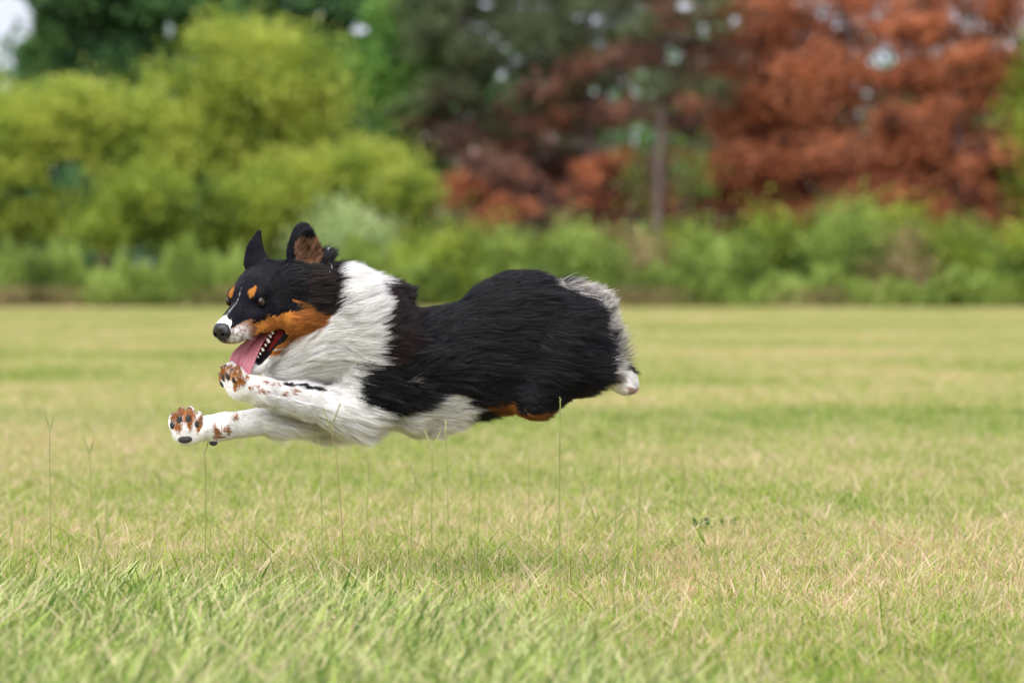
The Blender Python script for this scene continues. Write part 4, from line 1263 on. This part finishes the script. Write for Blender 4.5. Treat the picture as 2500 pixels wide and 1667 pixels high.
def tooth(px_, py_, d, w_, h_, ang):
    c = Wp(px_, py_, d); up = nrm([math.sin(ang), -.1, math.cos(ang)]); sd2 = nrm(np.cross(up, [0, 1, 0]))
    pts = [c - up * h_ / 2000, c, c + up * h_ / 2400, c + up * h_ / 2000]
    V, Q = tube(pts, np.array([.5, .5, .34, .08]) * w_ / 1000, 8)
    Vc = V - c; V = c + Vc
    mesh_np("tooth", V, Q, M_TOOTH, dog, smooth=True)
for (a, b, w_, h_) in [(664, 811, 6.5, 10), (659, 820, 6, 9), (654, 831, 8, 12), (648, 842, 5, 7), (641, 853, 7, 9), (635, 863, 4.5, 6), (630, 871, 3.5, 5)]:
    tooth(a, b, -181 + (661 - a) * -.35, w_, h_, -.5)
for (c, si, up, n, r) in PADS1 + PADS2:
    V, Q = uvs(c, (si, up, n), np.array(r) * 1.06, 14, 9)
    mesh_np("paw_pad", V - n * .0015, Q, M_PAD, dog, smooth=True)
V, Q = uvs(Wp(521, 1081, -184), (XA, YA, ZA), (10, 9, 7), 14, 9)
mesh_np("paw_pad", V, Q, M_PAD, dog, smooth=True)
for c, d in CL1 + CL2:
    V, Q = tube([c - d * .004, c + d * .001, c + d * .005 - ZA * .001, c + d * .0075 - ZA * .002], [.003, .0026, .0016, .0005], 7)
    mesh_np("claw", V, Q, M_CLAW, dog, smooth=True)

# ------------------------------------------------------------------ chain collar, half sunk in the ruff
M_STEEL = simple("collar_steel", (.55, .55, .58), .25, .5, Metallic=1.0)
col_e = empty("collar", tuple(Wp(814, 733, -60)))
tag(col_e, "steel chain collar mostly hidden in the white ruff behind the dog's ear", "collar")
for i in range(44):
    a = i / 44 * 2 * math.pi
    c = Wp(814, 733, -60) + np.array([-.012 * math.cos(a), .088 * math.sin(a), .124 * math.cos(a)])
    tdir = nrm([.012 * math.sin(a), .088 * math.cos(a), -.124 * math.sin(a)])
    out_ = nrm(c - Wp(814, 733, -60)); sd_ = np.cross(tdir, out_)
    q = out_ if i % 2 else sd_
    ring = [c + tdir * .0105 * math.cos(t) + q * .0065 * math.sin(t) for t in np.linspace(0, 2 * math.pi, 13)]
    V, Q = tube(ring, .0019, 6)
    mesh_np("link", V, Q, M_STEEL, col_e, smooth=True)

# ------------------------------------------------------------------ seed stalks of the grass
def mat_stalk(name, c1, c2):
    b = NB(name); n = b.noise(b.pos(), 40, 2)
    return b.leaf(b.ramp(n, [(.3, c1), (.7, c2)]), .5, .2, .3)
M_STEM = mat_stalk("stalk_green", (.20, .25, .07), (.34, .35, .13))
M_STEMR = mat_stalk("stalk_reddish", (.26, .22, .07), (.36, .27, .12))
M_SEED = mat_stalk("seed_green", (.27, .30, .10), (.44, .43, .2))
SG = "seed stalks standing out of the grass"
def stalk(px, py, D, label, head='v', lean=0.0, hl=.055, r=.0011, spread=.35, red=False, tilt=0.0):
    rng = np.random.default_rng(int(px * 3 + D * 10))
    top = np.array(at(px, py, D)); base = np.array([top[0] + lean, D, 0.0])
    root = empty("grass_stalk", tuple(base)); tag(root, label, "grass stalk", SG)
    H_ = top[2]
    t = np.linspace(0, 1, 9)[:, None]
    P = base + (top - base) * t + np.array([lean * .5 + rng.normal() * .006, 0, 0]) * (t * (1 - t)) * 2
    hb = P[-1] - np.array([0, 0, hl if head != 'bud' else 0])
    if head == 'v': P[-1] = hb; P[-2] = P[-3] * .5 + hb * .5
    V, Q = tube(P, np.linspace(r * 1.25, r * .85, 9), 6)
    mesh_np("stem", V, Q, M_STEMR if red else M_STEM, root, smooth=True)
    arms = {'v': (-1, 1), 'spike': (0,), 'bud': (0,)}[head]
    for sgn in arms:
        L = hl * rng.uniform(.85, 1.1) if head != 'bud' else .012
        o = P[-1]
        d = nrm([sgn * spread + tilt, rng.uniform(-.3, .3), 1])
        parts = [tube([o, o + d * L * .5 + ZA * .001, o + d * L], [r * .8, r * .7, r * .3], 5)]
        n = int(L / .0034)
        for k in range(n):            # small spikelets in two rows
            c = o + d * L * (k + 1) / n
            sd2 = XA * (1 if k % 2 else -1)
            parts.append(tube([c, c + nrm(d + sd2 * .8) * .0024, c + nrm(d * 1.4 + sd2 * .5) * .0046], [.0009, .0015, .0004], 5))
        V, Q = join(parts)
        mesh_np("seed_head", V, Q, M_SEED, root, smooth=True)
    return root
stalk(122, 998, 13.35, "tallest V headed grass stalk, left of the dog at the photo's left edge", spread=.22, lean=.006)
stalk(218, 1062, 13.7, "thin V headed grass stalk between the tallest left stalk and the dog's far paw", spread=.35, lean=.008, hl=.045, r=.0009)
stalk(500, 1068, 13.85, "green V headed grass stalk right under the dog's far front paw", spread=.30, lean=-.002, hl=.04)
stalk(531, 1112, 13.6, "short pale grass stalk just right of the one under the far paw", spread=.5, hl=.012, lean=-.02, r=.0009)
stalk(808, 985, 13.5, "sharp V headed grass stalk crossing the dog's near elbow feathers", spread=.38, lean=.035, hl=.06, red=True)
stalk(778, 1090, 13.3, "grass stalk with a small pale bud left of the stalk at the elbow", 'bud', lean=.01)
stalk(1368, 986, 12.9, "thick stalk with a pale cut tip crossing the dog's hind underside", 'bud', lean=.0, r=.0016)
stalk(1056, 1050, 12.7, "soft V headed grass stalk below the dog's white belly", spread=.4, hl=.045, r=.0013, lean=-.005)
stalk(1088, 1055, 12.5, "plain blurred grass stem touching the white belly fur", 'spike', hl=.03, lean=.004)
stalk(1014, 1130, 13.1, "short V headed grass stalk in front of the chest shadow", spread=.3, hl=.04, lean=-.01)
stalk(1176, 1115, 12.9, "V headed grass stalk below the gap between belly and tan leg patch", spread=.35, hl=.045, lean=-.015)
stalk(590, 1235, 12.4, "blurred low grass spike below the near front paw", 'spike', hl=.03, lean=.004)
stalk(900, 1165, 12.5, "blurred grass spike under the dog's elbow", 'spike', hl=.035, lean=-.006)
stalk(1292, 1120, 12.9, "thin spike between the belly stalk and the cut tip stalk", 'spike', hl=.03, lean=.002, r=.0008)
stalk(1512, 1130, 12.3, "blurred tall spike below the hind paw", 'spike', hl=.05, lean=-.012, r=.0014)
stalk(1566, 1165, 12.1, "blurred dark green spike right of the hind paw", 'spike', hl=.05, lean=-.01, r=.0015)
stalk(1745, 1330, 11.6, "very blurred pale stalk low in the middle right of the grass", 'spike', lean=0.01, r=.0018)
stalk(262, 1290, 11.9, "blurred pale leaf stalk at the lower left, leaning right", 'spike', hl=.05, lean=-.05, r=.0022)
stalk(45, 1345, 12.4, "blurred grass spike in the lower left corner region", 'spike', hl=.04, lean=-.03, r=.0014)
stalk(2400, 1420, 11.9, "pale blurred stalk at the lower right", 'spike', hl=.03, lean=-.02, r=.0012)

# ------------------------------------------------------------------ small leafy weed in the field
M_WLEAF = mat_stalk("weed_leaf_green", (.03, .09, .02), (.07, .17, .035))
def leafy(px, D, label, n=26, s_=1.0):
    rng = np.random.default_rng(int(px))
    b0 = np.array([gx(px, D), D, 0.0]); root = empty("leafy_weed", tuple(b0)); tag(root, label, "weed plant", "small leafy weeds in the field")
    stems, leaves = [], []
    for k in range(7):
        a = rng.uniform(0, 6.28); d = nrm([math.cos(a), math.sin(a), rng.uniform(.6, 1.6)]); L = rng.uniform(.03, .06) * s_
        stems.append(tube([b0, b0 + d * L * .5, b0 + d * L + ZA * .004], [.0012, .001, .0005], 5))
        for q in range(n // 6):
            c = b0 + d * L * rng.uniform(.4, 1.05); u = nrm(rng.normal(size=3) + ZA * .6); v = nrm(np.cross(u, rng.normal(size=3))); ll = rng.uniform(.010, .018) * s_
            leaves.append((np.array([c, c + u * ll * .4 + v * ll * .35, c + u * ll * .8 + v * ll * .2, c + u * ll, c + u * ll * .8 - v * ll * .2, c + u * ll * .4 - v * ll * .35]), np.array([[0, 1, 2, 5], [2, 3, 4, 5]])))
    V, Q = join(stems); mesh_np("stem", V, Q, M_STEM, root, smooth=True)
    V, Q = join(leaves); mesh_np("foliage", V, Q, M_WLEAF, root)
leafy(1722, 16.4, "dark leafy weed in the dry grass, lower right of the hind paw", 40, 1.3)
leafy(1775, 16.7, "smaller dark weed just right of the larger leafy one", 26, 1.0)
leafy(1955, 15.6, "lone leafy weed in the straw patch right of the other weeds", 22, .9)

• Problem details
Only the lines from the start of the material through the line containing "M_CLAW, dog, smooth=True)" should be transcribed. Pictures stay out.

• Answer to this exercise
The Blender Python script for this scene continues. Write part 4, from line 1263 on. This part finishes the script. Write for Blender 4.5. Treat the picture as 2500 pixels wide and 1667 pixels high.
def tooth(px_, py_, d, w_, h_, ang):
    c = Wp(px_, py_, d); up = nrm([math.sin(ang), -.1, math.cos(ang)]); sd2 = nrm(np.cross(up, [0, 1, 0]))
    pts = [c - up * h_ / 2000, c, c + up * h_ / 2400, c + up * h_ / 2000]
    V, Q = tube(pts, np.array([.5, .5, .34, .08]) * w_ / 1000, 8)
    Vc = V - c; V = c + Vc
    mesh_np("tooth", V, Q, M_TOOTH, dog, smooth=True)
for (a, b, w_, h_) in [(664, 811, 6.5, 10), (659, 820, 6, 9), (654, 831, 8, 12), (648, 842, 5, 7), (641, 853, 7, 9), (635, 863, 4.5, 6), (630, 871, 3.5, 5)]:
    tooth(a, b, -181 + (661 - a) * -.35, w_, h_, -.5)
for (c, si, up, n, r) in PADS1 + PADS2:
    V, Q = uvs(c, (si, up, n), np.array(r) * 1.06, 14, 9)
    mesh_np("paw_pad", V - n * .0015, Q, M_PAD, dog, smooth=True)
V, Q = uvs(Wp(521, 1081, -184), (XA, YA, ZA), (10, 9, 7), 14, 9)
mesh_np("paw_pad", V, Q, M_PAD, dog, smooth=True)
for c, d in CL1 + CL2:
    V, Q = tube([c - d * .004, c + d * .001, c + d * .005 - ZA * .001, c + d * .0075 - ZA * .002], [.003, .0026, .0016, .0005], 7)
    mesh_np("claw", V, Q, M_CLAW, dog, smooth=True)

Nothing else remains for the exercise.